Sin embargo, y pese a todo lo anterior, yo soy profundamente pesimista. Creo que, en efecto, hay una barrera casi infranqueable entre las fórmulas y las soluciones (no utópicas, sino concretas, viables, razonables) y su puesta en práctica, su realidad aquí y ahora. El obstáculo consiste en que sólo llegan a realizarse las cosas que ocurren. Es imprescindible un acontecer previo para que, algo aparentemente tan sencillo como abrir un establecimiento público de crédito con las características que he mencionado, a cuyas ventanillas yo pueda acudir a plantear mi proyecto de zapatería, llegue a ser real. Ocurrir algo, ¿no es eso la Historia? Y la Historia, ¿quién puede hacerla saltar desde el papel a la Realidad, sino los propios seres humanos? Entramos en un círculo vicioso.

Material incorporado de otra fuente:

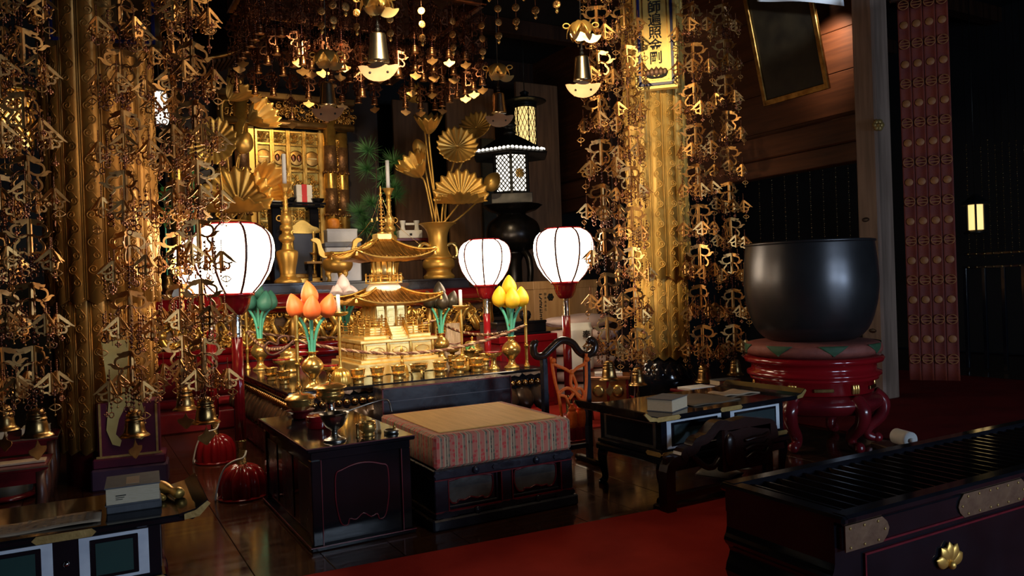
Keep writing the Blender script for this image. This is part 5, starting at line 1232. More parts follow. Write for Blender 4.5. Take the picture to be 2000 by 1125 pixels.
# ------------------------------------------------------------------ two-tier sutra desks
def gold_fit(w): return [(-w/2,0),(-w/2+.012,.012),(w/2-.012,.012),(w/2,0),(w/2-.012,-.012),(-w/2+.012,-.012)]
def sutra_desk(label,loc,rz,W,D,panelmat,H=.45):
    o=thing('sutra_desk',label,'desk',loc,rz,'two-tier black sutra desks')
    hw,hd=W/2,D/2
    MB().box(-hw,hw,-hd,hd,H-.024,H,.006).build('desk_top',BLACK,o)
    for s in (-1,1):  # upturned end
        MB().prism([(0,0),(.0,.012),(.05,.022),(.085,.045),(.09,.040),(.06,.0),(.04,-.012)],-hd,hd,M=Matrix.Translation((s*(hw-.02),0,H-.010))@Matrix.Scale(s,4,(1,0,0))).build('upturned_end',BLACK,o)
        for sy in (-1,1): MB().prism([(.015,.010),(.05,.018),(.085,.042),(.095,.032),(.06,-.004),(.015,-.008)],-.004,.004,M=Matrix.Translation((s*(hw-.02),sy*(hd+.001),H-.010))@Matrix.Scale(s,4,(1,0,0))).build('end_fitting',OCHRE,o)
    b0,b1=.235,H-.024
    MB().box(-hw+.075,hw-.075,-hd+.045,hd-.045,b0+.02,b1).build('desk_body',BLACK,o)
    MB().box(-hw+.06,hw-.06,-hd+.03,hd-.03,b0,b0+.022,.004).build('body_base',BLACK,o)
    hp=(b1-b0-.02)*.42; zc=(b0+.02+b1)/2
    iw=(W-.15)/2
    for k,xc in enumerate((-iw/2-.0,iw/2+.0)):
        pw=iw/2-.035
        pnl=MB().box(-pw,pw,-.004,0,-hp,hp).build('panel_border',WHITEP,o,(xc,-hd+.045,zc))
        MB().box(-pw+.03,pw-.03,-.008,-.003,-hp+.010,hp-.010,.002).build('panel_bevel',BLACK,pnl); MB().box(-pw+.045,pw-.045,-.011,-.007,-hp+.022,hp-.022).build('panel_field',panelmat,pnl)
    for s in (-1,1):
        pw=hd-.085
        pnl=MB().box(-.004,0,-pw,pw,-hp,hp).build('panel_border',GREYM,o,(s*(hw-.075)+(0 if s<0 else .004),0,zc)); MB().box(-.007,.003,-pw+.02,pw-.02,-hp+.016,hp-.016,.002).build('panel_field',BLACK,pnl)
    g=MB().prism(gold_fit(.17),-.004,0).mesh('edge_fitting',OCHRE); g2=MB().prism(gold_fit(.12),-.004,0).mesh('edge_fitting',OCHRE)
    inst('edge_fitting',g,o,(0.0,-hd-.0,H-.012)); inst('edge_fitting',g,o,(-hw+.085,-hd,H-.012))
    for x in (-hw+.12,.0,hw-.12): inst('edge_fitting',g2,o,(x,-hd+.03,b0+.011))
    inst('edge_fitting',g2,o,(-hw,-hd+.06,H-.012),(0,0,-PI/2)); inst('edge_fitting',g2,o,(-hw,hd-.06,H-.012),(0,0,-PI/2)); inst('edge_fitting',g2,o,(-hw+.06,-hd+.09,b0+.011),(0,0,-PI/2))
    MB().lathe(prof((.010,0),(.008,.006),(0,.009),n=2),10,M=Matrix.Rotation(PI/2,4,'X')).build('pin',SILVER,o,(0,-hd+.043,zc))
    # lower stool with cabriole legs
    MB().box(-hw+.05,hw-.05,-hd+.02,hd-.02,.195,.232,.008).build('stool_top',BLACK,o)
    MB().box(-hw+.07,hw-.07,-hd+.03,-hd+.05,.15,.195,.004).build('stool_apron',BLACK,o)
    for sx in (-1,1):
        for sy in (-1,1):
            x,y=sx*(hw-.085),sy*(hd-.055)
            MB().tube(catmull([(x,y,.20),(x+sx*.012,y,.15),(x,y,.08),(x-sx*.004,y,.03),(x+sx*.02,y-.0,.0)],4),[.036,.038,.038,.036,.034,.032,.030,.028,.026,.025,.024,.024,.025,.026,.028,.03,.034][:17],4,smooth=False).build('leg',BLACK,o)
    return o
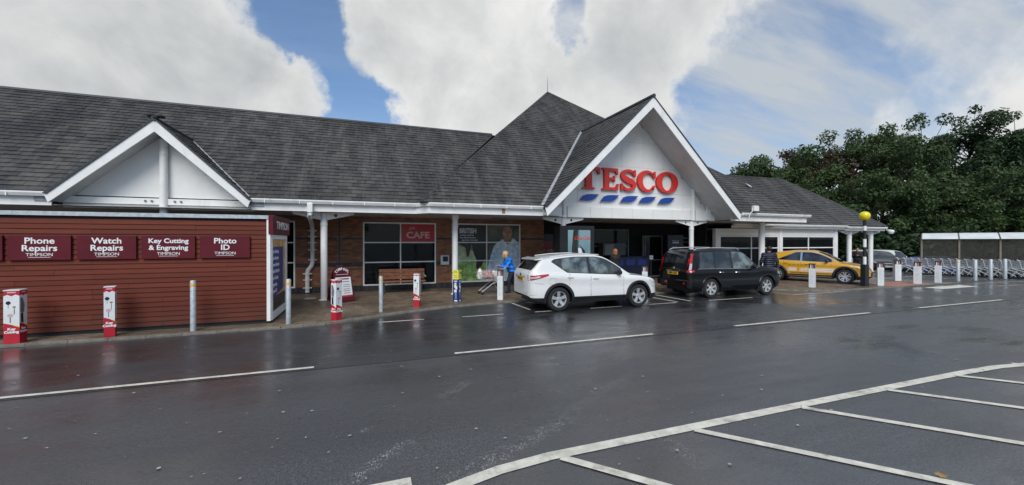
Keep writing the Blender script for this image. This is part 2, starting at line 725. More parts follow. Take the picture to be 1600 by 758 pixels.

El 1 de diciembre de 1955 una señora negra, Rosa Parks, se negó a cederle el asiento en el autobús a un joven blanco que acababa de subir al coche. Este gesto de rebeldía, de dignidad, desencadenó (aunque no fue su causa), el Movimiento por los Derechos Civiles en EE.UU., que sería liderado por figuras como Martin Luther King o Malcolm X. El rechazo de una señora a levantarse en un autobús, por ser negra. Más tarde escribiría en su diario: “cuánto más les obedecíamos, peor nos trataban”. El mundo puede cambiarse. Podría ocurrir ahora mismo, dentro de una hora. Todos llevamos con nosotros, sin saberlo, la mecha del cambio, el fuego de la Historia, la posibilidad de un mundo mejor (o peor). De pronto un gesto, una palabra, que en circunstancias normales se perdería en el aire, cobra una fuerza inesperada y arrolladora, y algo nuevo empiezan a ocurrir en todas partes a la vez.